About the Colony

Dizzying world of car technology

Lon Allan
Lon Allan

I was puttering in my garage the other day on a woodwork project. I live in a small (nine-unit) condo complex. Parked less than 40 feet away was my neighbor’s car. All of a sudden I heard it start up. I turned around to say “good morning,” but nobody was there. He came out of his house about 10 minutes later and said he just wanted to warm the car interior before he got in.

I’d seen such a thing in a TV commercial, but hadn’t paid much attention to it all. And now I’m seeing commercials for devices to close the garage door using your cellphone, turn off lights, start the coffee maker and lots more.

This is where I want to yell, “Stop the Earth, I want to get off.” I’m not ready to leave just yet, but I’m having a hard time hanging on.

Remember when you were a kid with the merry-go-round and someone would begin to spin it faster and faster? There came a point when you wanted to let go, but by then it was going too fast, so you hung on for dear life, and often walked funny when you tried to walk away when it did stop.

I’ve confessed in past columns about being the classic Luddite, those 19th century English workers who attempted to do away with laborsaving machinery by destroying it.

I’ve only purchased about four new cars in my lifetime. I generally buy used vehicles. I last bought a new car more than 30 years ago.
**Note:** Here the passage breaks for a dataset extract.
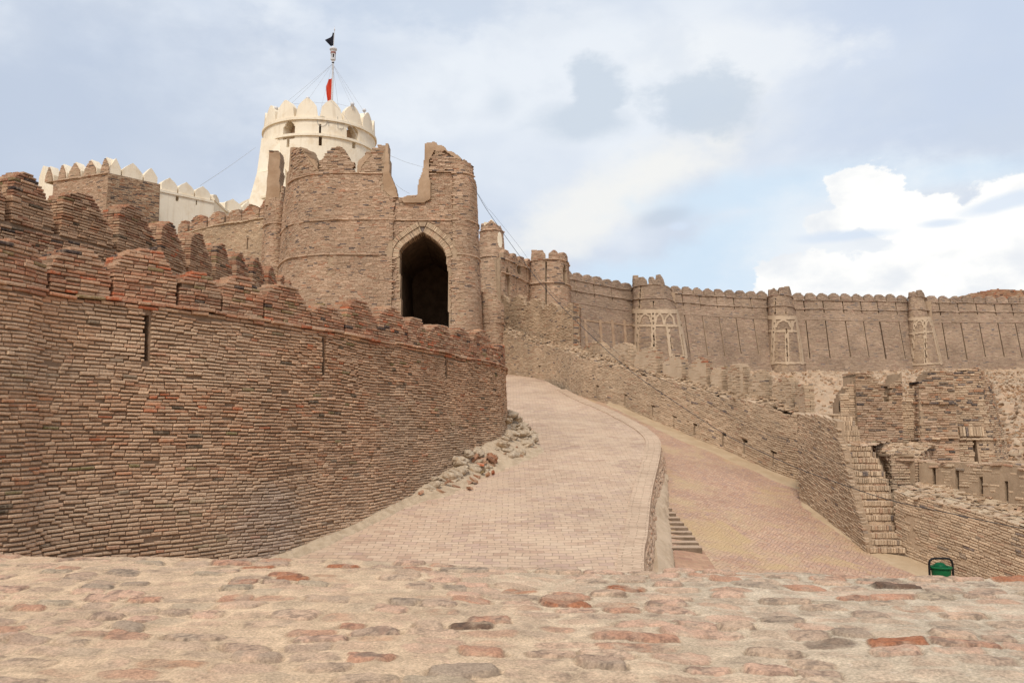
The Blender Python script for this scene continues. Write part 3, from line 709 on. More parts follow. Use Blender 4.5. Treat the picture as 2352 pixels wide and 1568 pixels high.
# skirt down the far side and the left/right ends
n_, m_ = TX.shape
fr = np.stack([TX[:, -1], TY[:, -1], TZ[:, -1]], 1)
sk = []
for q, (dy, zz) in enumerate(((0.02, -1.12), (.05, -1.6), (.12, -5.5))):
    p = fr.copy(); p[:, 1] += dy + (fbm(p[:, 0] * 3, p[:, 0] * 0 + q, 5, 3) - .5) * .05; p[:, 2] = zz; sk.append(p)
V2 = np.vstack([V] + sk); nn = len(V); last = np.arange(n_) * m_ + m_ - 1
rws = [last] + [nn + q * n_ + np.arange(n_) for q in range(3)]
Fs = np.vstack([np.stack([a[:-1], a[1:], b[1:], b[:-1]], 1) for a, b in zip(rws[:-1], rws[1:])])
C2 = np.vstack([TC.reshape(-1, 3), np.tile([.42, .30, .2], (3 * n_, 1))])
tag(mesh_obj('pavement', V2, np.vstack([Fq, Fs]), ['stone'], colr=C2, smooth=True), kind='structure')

# ------------------------------------------------------------------ the big curved wall on the left
strg = [(0, 656), (117, 668), (264, 684), (331, 700), (527, 732), (735, 768), (937, 792), (1020, 809), (1100, 829), (1150, 843)]
pn = [on_z(p[0], p[1], 2.0) for p in strg]
_px = np.array([q[0] for q in strg], float); _Y = np.polyval(np.polyfit(_px, [p[1] for p in pn], 3), _px)
pn = [at(q[0], q[1], y_) for q, y_ in zip(strg, _Y)]
_d = (pn[0] - pn[3]) / np.linalg.norm((pn[0] - pn[3])[:2])
pts = [(pn[0][0] + _d[0] * 6.5, pn[0][1] + _d[1] * 6.5), (pn[0][0] + _d[0] * 3, pn[0][1] + _d[1] * 3)] + [(p[0], p[1]) for p in pn] + [(-.22, 26.3), (-.35, 28.3), (-1.2, 30.4), (-3.2, 31.6), (-6, 31.8)]
nearP = Path(pts); WN = Wall(nearP, .035, 2.0)
t = thing('curved_outer_wall', 'long curved outer wall of thin worn red and tan bricks filling the left of the picture', 'wall', (-4, 16, -2.4))
S_sil = WN.hit(1168, 850)[0]
sl_px = [((340, 712), 118), ((742, 772), 92), ((1025, 818), 50), ((1172, 850), 20)]
slots = []
for (q, ln) in sl_px[:3]:
    s_, tt_ = WN.hit(*q); y_ = np.interp(s_, nearP.S, nearP.Yy); slots.append((s_, tt_ - ln * y_ / F, tt_ - .03, .055))
def nslot(s, tt):
    o = np.zeros(np.shape(s), bool)
    for a, t0_, t1_, w in slots: o |= (abs(s - a) < w) & (tt > t0_) & (tt < t1_)
    return ~o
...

On most of my cars I’ve been able to disable the annoying buzzer or bell when the door is open. I have finally learned to fasten my seat belt, but I generally do it while I’m driving, as an afterthought, instead of when I first get in the car.

The new cars I see on TV and that friends have purchased just about match up with predictions in those Popular Science magazines I read faithfully in the 1950s.

I worry that the center console and dashboard on new cars is getting so filled with buttons and display screens that drivers are going to be even more distracted than they are now. In fact, half the drivers I encounter can’t even use the turn signal.

Sadly, none of this technology makes the driver better or the rest of us safer from those who aren’t careful.

Hey, wait a minute, I just got it! That’s why they’re working on cars that can drive themselves.